The onus is primarily on the company to prove that they did not discriminate as opposed to the claimant proving that they had. Employees who feel they are victims of age discrimination should first raise a grievance with their employer. However, if the complaint cannot be resolved then a claim should be brought in the employment tribunal within three months. There is no limit on the compensation that may be awarded. It is pertinent here to stress the importance of reviewing interview methodology and training to avoid unconscious (or even conscious) age prejudice slipping through.

Costs of the new regulations
According to a memorandum on the Employment Equality (Age) Regulations 2006, it is expected that companies, over the course of the year, will pay £249m to implement changes to their work practices. The DTI expects that training employees to enforce the new rules may cost up to £370m and they also estimate an additional 8,000 discriminatory claims.
These staggering numbers underline that this is an important business issue. In September, the charity Age Concern received double the number of phone calls from employees who felt they had been sacked on the grounds of age purely because of the looming ‘Age Day.’ The legislation is clearly having a huge effect on employers, albeit this is an example of an undesired effect.
Promotion no longer being offered on the basis of length of service will probably be a common area for claims because in the case of such internal recruitment, people already know the culture of their company and are therefore likely to be much more confident about making claims. With regard to benefits, there is a ‘five-year exemption’ applicable, which means that benefits based on service of five years or less are fair. But for over five years, you need to objectively justify that it is because you are rewarding loyalty, encouraging motivation or recognising merit. Sabbatical schemes would follow similar reasoning.

‘Young and dynamic’
Lack of case-law means that we are essentially in a zone of uncertainty and that for the near future the main advice is to be aware of potential risks. Looking at the Irish experience can help to shed some light on these. Ireland has had age regulations in place since 1998 and provides the closest parallel for the UK regulations. From the experience there, it can be seen that there was a definite rise in employment tribunal cases after the implementation of the legislation.
One Irish case that is frequently quoted relates to Ryanair who lost a case where they were accused of discrimination because their advertisement for a senior manager said the ideal candidate would be ‘young and dynamic.’ Hardly anybody over the age of 40 applied for the job. The word ‘young’ could not be more obviously discriminatory, but even the word ‘dynamic’ has strong connotations of youth and energy. It is therefore important to think carefully when placing adverts, about the candidates that you are trying to attract and whether the overall impression of the advert is targeting a particular age group.

Early retirement
The national default retirement age is now 65: why would you need to retire someone at 60 rather than at 65? An employer might argue it appropriate to refuse to recruit people over 60 where there is a long and expensive training period before starting the job. (If, however, the candidate is within six months of 65, then it falls into the exemptions.)
In general, cost alone cannot justify discrimination. This includes the cost of insurance premiums, which, for workers in certain sectors, can be exceedingly high. Also, an employer must give the employee notice of intention to retire them. This notice must be given not more than one year and not less than six months before the intended retirement date. Employees have the right to request to work beyond 65 and employers will have a ‘duty to consider’ such requests. Pensions provisions have been delayed (until December) in order to give employers the chance to alter their schemes accordingly.

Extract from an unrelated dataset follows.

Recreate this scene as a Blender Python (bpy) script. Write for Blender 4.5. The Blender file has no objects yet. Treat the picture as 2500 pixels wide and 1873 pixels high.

Employees now have more rights and employers have more responsibilities. As recruiters, being the intermediary between potential employee and potential employer, there is a heightened sense of care that needs to be taken. CVs sent to employers now have the date of birth removed. There may be a move towards skills-based CVs so that dates of employment become irrelevant as these may be felt to provide a means of indirect discrimination. But then the problem is raised about finding out gaps in education or employment.
There still remains a need to find a way of providing details of whether someone has six months’ or six years’ experience in a complicated field. It is easier to justify asking for such information when recruiting actuaries than, say, artists. Experience is still a relevant criterion because you still need the most suitable candidates for the job but you need to make sure that you do not bar anyone from applying.
Specifying a required number of years of post-qualification experience (PQE) can be classified as indirect discrimination and in most cases could form the basis of a claim. This means changes in the way job descriptions are written. For example, instead of being able to say three years PQE, this will now have to be spelled out in terms of exactly what experience, skills, and abilities this amount represents. Why shouldn’t someone with one and a half years’ experience or someone with five years’ experience be capable of doing the job? It will still be possible to say that the person must have completed two complete cycles of ICAS if the requirement is for someone who is going to run the ICAS project in the future for you. By requiring two complete cycles you are saying that you want someone who has learnt the basics in one year and, hopefully, discovered the problems in the second year.
As exams structures change and have changed, there is now also a heightened need for phrases like ‘CT series’ to be replaced by ‘CT series or equivalent’ to take account of candidates of all ages. Vacancy adverts and recruitment campaigns will be very much affected and we have to be careful with the language used. It is currently deemed acceptable to ask for qualified actuaries, but unreasonable to say ‘newly qualified’ as this has connotations of a certain age group.
In terms of graduate recruitment, getting in touch with universities and advertising in graduate publications can be considered discriminatory because it targets a particular age group. This is still allowable provided adverts are also aimed at the wider markets, so that knowledge and applications from different age groups are not restricted.
The Recruitment and Employment Confederation says a survey of more than 350 members showed 76% of them had not sought guidance about laws that will change recruitment practices and add age-based harassment to the list of potential offences. Almost 80% were aware of the pending changes but had done nothing about them. If this is the low level of knowledge and compliance in the recruitment industry, who should be in touch with such matters? What does it say about industry in general? Therefore you need to be careful about which recruitment agencies you use. Training your staff as well as providing guidance on this subject is definitely advisable and would be beneficial in the event of a claim arising.

We are keeping a very close watch on what emerges, but until then there is a need for people to be conservative. In essence it remains that the new legislation provides an opportunity: for diversity, for an increased pool of candidates and for skills sets to be the important factors in recruitment.